Reflection from Spherical Mirrors
By There are two laws of reflection
- Incident ray, reflected ray, and normal lie in the same plane
- The angle of incidence $i$ is equal to the angle of reflection $r$ i.e., $\angle i=\angle r$
The focal length of a spherical mirror of radius of curvature $R$ is given by \begin{align} f=R/2 \end{align}
The object distance $u$, the image distance $v$ and the focal length $f$ are related by the mirror formula \begin{align} \frac{1}{v}+\frac{1}{u}=\frac{1}{f} \end{align}
The magnification by a spherical mirror is given by \begin{align} m=-\frac{v}{u} \end{align}
Exercise
- A small dog is running with a constant velocity of 1m/s along the principle axis of a convex mirror of focal length 20cm.
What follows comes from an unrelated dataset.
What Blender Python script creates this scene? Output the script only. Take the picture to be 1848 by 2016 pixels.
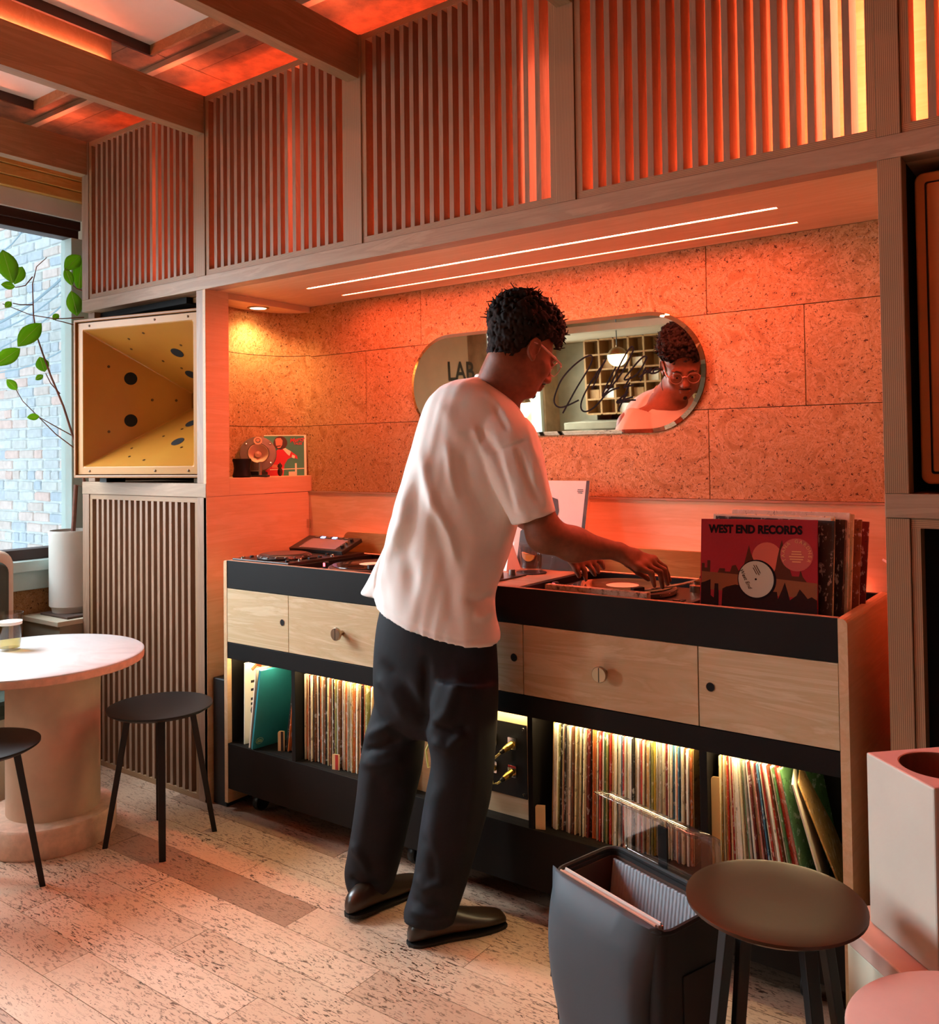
import bpy, bmesh, math, random
import numpy as np
from mathutils import Vector, Matrix, Euler
random.seed(7)
rng = np.random.RandomState(11)
for o in list(bpy.data.objects): bpy.data.objects.remove(o)
SC = bpy.context.scene
COL = SC.collection
R = math.radians

# ------------------------------------------------------------------ camera
F, CX, CY, IW, IH = 1739.2, 923.6, 852.8, 1848, 2016
def _rod(w):
    w = np.array(w); t = np.linalg.norm(w); k = w / t
    K = np.array([[0, -k[2], k[1]], [k[2], 0, -k[0]], [-k[1], k[0], 0]])
    return np.eye(3) + math.sin(t) * K + (1 - math.cos(t)) * K @ K
_a = R(34)
CM = np.array([[math.cos(_a), 0, -math.sin(_a)], [math.sin(_a), 0, math.cos(_a)], [0, -1, 0]]) @ _rod((.0230, -.0384, .0132))
CAM = np.array([0, 0, 1.386])
cam_d = bpy.data.cameras.new('camera'); cam = bpy.data.objects.new('camera', cam_d); COL.objects.link(cam)
mw = Matrix.Identity(4)
for i in range(3):
    mw[i][0] = CM[i][0]; mw[i][1] = -CM[i][1]; mw[i][2] = -CM[i][2]; mw[i][3] = CAM[i]
cam.matrix_world = mw
cam_d.sensor_fit = 'VERTICAL'; cam_d.sensor_height = 24; cam_d.sensor_width = 22
cam_d.lens = F / IH * 24
cam_d.shift_y = -(IH / 2 - CY) / IH; cam_d.shift_x = (IW / 2 - CX) / IH
cam_d.clip_start = .02
SC.camera = cam
def ray(u, v): return CM @ np.array([(u - CX) / F, (v - CY) / F, 1.])
def aty(u, v, y): r = ray(u, v); return CAM + r * (y / r[1])            # photograph point -> world point on a plane y = const
def atz(u, v, z): r = ray(u, v); return CAM + r * ((z - CAM[2]) / r[2])
def atx(u, v, x): r = ray(u, v); return CAM + r * (x / r[0])

# ------------------------------------------------------------------ exposure, world, daylight
SC.view_settings.view_transform = 'Standard'; SC.view_settings.look = 'None'
SC.view_settings.exposure = 0.0; SC.view_settings.gamma = 1.0
SC.view_settings.use_curve_mapping = False
wd = bpy.data.worlds.new('sky'); SC.world = wd; wd.use_nodes = True
bg = wd.node_tree.nodes['Background']; bg.inputs[0].default_value = (.80, .91, 1, 1); bg.inputs[1].default_value = 2.1

def area(name, loc, rot, sx, sy, power, col, spread=180):
    l = bpy.data.lights.new(name, 'AREA'); l.shape = 'RECTANGLE'; l.size = sx; l.size_y = sy
    l.energy = power; l.color = col; l.spread = R(spread)
    o = bpy.data.objects.new(name, l); COL.objects.link(o); o.location = loc; o.rotation_euler = rot
    return o
# daylight entering through the two windows of the left wall (outside the panes, facing into the room)
area('daylight_window_near', (-4.34, 1.16, 1.85), (0, R(-52), 0), 1.3, 1.05, 92, (.80, .91, 1.0), 130)
area('daylight_window_far', (-4.36, -.86, 1.75), (0, R(-60), 0), 1.3, .8, 62, (.84, .93, 1.0), 130)

LED = (1.0, .138, .082)      # colour of the booth's orange light strips
YW, YB = 2.2506, 2.840      # front plane of the panelled wall, back of the recess
ZS = 2.067                  # soffit
XL, XR = -2.964, -.441      # side walls of the recess
ZC = 2.976                  # ceiling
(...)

Plot a graph of the velocity with which the image moves w.r.t time. Consider that the dog moves from a 5 metre distance from the mirror and reaches a distance equal to the focal length of the mirror.
- The figure shows a new shiny hemispherical vessel and two light rays parallel to the symmetry axis. They meet at 10 cm from the pole after reflection. The rays are incident near the edge of the vessel. Should the radius of the hemisphere be equal to 20 cm, greater than 20 cm or smaller than 20 cm?